Instructions to follow →
Begin at the line that contains "The Blender Python", stop after the line that contains "struct(w2.build(nm, 'wall_sheet', smooth=False))", and reproduce only that span, unaltered.

Given records →
---+---
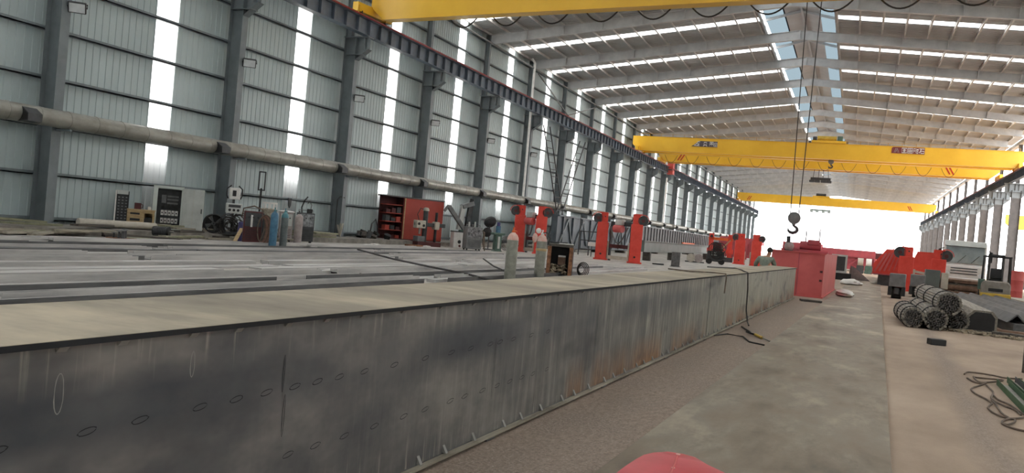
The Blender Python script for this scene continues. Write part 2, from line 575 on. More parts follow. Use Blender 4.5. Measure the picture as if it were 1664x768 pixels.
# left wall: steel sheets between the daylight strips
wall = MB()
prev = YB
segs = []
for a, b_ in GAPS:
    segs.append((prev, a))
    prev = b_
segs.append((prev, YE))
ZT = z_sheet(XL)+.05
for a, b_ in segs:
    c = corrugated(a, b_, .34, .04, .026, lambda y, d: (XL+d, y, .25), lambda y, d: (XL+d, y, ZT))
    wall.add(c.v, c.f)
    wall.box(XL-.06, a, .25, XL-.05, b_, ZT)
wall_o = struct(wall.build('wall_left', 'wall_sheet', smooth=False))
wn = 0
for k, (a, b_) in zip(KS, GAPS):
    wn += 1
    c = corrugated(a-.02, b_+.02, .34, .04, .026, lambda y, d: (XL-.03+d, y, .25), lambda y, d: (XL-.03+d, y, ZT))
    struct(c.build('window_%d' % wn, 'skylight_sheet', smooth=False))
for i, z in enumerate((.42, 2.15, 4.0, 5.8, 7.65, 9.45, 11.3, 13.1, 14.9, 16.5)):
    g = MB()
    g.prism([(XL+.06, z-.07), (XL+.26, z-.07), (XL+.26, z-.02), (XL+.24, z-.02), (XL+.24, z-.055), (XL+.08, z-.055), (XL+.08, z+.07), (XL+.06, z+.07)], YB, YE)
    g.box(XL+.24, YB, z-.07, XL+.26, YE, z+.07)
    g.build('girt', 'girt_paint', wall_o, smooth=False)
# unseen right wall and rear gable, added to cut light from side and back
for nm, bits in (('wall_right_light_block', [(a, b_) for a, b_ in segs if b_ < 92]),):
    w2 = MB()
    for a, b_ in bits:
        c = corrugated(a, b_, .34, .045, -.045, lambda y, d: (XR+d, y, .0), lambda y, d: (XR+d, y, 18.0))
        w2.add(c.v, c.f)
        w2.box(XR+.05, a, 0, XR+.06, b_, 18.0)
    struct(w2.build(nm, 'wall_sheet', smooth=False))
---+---
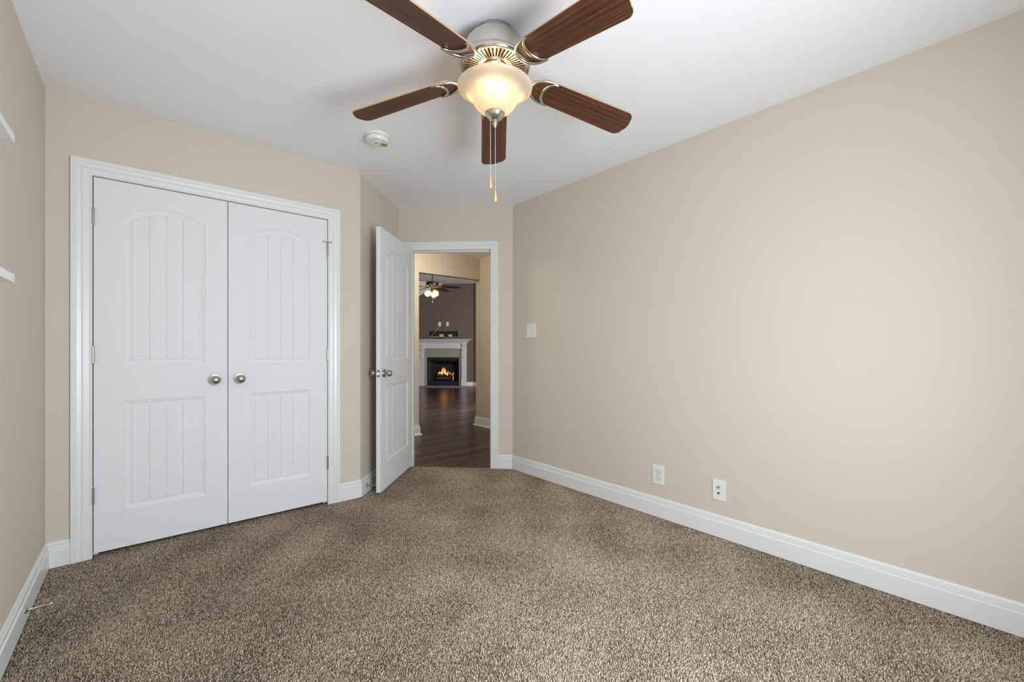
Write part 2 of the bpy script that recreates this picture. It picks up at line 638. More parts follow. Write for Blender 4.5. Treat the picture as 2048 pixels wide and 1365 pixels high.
---+---
Response to the exercise →
The Blender Python script for this scene continues. Write part 2, from line 575 on. More parts follow. Use Blender 4.5. Measure the picture as if it were 1664x768 pixels.
# left wall: steel sheets between the daylight strips
wall = MB()
prev = YB
segs = []
for a, b_ in GAPS:
    segs.append((prev, a))
    prev = b_
segs.append((prev, YE))
ZT = z_sheet(XL)+.05
for a, b_ in segs:
    c = corrugated(a, b_, .34, .04, .026, lambda y, d: (XL+d, y, .25), lambda y, d: (XL+d, y, ZT))
    wall.add(c.v, c.f)
    wall.box(XL-.06, a, .25, XL-.05, b_, ZT)
wall_o = struct(wall.build('wall_left', 'wall_sheet', smooth=False))
wn = 0
for k, (a, b_) in zip(KS, GAPS):
    wn += 1
    c = corrugated(a-.02, b_+.02, .34, .04, .026, lambda y, d: (XL-.03+d, y, .25), lambda y, d: (XL-.03+d, y, ZT))
    struct(c.build('window_%d' % wn, 'skylight_sheet', smooth=False))
for i, z in enumerate((.42, 2.15, 4.0, 5.8, 7.65, 9.45, 11.3, 13.1, 14.9, 16.5)):
    g = MB()
    g.prism([(XL+.06, z-.07), (XL+.26, z-.07), (XL+.26, z-.02), (XL+.24, z-.02), (XL+.24, z-.055), (XL+.08, z-.055), (XL+.08, z+.07), (XL+.06, z+.07)], YB, YE)
    g.box(XL+.24, YB, z-.07, XL+.26, YE, z+.07)
    g.build('girt', 'girt_paint', wall_o, smooth=False)
# unseen right wall and rear gable, added to cut light from side and back
for nm, bits in (('wall_right_light_block', [(a, b_) for a, b_ in segs if b_ < 92]),):
    w2 = MB()
    for a, b_ in bits:
        c = corrugated(a, b_, .34, .045, -.045, lambda y, d: (XR+d, y, .0), lambda y, d: (XR+d, y, 18.0))
        w2.add(c.v, c.f)
        w2.box(XR+.05, a, 0, XR+.06, b_, 18.0)
    struct(w2.build(nm, 'wall_sheet', smooth=False))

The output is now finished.